Regents will consider approving the affiliation program at their Wednesday meeting. The item is on the board’s consent agenda, which is reserved for items that are expected to receive routine approval.

The Regents also will take up a more traditional student housing item at Wednesday’s meeting. KU and other other universities are seeking preliminary approval to increase on-campus housing and dining rates for the next school year.

KU is seeking the largest increase among the state’s six Regents universities. The price for a modest two-person room and a limited dining plan would increase by $566 for the year or 4.9%.

In its request to Regents, KU officials said the increase is needed to maintain an adequate reserve fund for the housing operations and to address numerous deferred maintenance projects that have risen to the level of critical needs.

Major projects that are planned for this year and next include foundation repair at Watkins scholarship hall, elevator repairs at Ellsworth and Hashinger halls, and fire alarm repairs at Lewis and Templin halls.
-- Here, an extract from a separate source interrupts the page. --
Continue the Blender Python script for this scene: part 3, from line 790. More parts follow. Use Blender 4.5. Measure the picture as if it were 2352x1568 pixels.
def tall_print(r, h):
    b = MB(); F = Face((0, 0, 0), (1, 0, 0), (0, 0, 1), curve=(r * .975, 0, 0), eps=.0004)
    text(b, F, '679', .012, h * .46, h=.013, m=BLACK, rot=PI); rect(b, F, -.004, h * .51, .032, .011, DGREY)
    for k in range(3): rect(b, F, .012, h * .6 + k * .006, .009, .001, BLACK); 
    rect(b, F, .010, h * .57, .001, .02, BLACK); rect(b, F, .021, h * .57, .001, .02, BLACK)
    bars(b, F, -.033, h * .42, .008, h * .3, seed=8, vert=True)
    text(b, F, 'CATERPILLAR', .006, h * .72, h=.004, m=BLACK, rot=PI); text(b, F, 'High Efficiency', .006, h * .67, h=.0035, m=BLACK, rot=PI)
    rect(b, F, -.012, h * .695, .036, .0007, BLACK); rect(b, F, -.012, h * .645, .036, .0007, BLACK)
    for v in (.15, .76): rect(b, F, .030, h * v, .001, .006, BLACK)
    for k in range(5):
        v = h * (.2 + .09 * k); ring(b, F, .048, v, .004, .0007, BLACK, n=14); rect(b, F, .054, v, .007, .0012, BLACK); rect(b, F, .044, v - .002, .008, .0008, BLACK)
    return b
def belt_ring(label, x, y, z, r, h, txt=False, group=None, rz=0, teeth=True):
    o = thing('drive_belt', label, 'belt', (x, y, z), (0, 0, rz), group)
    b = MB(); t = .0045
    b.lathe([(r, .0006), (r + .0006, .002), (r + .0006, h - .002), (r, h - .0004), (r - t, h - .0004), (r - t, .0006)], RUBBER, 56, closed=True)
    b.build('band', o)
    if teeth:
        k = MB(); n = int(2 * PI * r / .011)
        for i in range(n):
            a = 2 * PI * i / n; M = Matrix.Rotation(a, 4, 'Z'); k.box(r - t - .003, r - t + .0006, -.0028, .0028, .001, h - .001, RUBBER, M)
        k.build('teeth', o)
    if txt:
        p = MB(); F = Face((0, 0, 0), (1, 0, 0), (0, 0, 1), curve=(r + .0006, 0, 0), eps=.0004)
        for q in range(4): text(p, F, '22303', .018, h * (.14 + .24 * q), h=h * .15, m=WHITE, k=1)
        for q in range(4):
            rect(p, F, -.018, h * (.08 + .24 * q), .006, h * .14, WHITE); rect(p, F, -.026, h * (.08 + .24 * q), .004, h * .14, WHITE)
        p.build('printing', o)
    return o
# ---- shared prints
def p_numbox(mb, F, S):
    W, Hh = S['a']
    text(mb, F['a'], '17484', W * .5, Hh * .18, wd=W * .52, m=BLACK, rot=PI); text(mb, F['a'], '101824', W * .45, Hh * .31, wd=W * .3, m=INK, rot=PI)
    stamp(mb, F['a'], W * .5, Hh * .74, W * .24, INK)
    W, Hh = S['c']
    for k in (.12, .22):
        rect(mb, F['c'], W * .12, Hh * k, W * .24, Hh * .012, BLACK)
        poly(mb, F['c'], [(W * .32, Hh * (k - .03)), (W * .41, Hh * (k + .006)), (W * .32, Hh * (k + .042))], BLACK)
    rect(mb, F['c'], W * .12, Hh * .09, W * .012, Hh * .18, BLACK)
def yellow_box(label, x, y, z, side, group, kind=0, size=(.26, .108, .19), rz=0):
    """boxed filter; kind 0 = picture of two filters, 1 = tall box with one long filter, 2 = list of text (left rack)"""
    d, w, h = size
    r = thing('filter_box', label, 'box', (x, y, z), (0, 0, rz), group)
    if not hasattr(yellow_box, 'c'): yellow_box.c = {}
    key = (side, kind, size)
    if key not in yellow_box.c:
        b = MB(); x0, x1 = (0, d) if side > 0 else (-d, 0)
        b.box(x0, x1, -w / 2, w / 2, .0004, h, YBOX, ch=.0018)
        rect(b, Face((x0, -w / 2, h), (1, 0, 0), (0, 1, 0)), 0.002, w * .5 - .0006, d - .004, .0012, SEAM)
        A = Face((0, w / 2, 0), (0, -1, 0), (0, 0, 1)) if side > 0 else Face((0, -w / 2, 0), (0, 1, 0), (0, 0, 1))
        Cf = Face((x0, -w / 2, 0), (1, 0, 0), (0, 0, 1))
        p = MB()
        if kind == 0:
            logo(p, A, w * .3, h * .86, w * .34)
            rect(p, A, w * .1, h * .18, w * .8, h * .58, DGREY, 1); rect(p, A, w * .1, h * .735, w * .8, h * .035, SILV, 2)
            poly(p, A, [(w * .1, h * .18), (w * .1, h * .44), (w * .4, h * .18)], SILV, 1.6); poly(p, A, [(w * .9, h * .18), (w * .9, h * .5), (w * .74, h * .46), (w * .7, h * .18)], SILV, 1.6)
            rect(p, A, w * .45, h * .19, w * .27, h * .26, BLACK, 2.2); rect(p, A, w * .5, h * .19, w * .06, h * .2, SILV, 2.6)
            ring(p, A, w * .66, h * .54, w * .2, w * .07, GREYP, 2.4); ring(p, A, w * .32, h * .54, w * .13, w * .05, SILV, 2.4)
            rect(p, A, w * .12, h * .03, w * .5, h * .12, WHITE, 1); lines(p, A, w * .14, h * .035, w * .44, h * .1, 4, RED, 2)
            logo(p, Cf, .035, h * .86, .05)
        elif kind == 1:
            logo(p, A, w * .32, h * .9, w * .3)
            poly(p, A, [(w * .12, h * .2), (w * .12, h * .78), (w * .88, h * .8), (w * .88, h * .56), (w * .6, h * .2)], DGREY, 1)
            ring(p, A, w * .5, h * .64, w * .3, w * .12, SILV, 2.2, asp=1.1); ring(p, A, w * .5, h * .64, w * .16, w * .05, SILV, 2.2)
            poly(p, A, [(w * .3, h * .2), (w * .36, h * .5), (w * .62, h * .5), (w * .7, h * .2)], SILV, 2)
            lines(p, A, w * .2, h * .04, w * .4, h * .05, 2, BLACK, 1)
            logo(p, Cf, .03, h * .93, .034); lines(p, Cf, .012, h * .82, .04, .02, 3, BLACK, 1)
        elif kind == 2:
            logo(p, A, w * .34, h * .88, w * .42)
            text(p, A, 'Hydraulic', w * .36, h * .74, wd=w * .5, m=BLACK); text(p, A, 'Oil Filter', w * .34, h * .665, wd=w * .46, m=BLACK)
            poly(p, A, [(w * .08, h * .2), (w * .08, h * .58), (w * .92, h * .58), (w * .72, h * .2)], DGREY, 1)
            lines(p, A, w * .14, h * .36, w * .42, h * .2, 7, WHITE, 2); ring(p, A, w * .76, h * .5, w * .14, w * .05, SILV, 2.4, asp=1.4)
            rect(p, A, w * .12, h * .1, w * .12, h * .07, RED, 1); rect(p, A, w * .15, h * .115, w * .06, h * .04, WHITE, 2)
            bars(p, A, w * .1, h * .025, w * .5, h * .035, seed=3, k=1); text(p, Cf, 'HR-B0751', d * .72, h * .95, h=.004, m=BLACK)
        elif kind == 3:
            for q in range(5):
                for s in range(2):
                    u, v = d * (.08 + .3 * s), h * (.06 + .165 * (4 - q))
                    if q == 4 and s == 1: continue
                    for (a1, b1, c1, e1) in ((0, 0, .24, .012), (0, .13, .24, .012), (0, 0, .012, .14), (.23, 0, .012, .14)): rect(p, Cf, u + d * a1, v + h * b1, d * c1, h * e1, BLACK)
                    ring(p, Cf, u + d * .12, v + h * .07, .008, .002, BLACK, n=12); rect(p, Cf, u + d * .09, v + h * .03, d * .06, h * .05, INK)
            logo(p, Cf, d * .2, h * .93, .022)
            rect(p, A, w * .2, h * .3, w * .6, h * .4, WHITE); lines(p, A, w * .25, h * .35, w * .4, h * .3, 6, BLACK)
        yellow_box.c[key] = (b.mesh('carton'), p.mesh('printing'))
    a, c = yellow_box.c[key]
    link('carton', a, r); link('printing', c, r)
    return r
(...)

Here’s a look at at the proposed annual rates for a modest two-person dorm room and limited dining plan at each of the Regents universities.

• KU: $11,904, up 4.9%

• Pittsburg State: $9,770, up 4.8%

• Fort Hays State: $9,725, up 4.5%

• Kansas State: $10,700, up 1.7%

• Wichita State: $12,100, up 1.6%

• Emporia State: $10,500, unchanged.

Emporia State’s proposal results in unchanged rates for modest two-person dorm rooms, but will include a 7% to 10% rate decrease for some of its newest rooms. The decreases are part of a revamping of the university’s business model that is attempting to lower student costs by finding efficiencies elsewhere on campus, including the controversial elimination of some programs and faculty.

Regents will receive the rate proposals at Wednesday’s meeting, but won’t vote on the requests. The soonest the Regents would approve rates would be at their December meeting.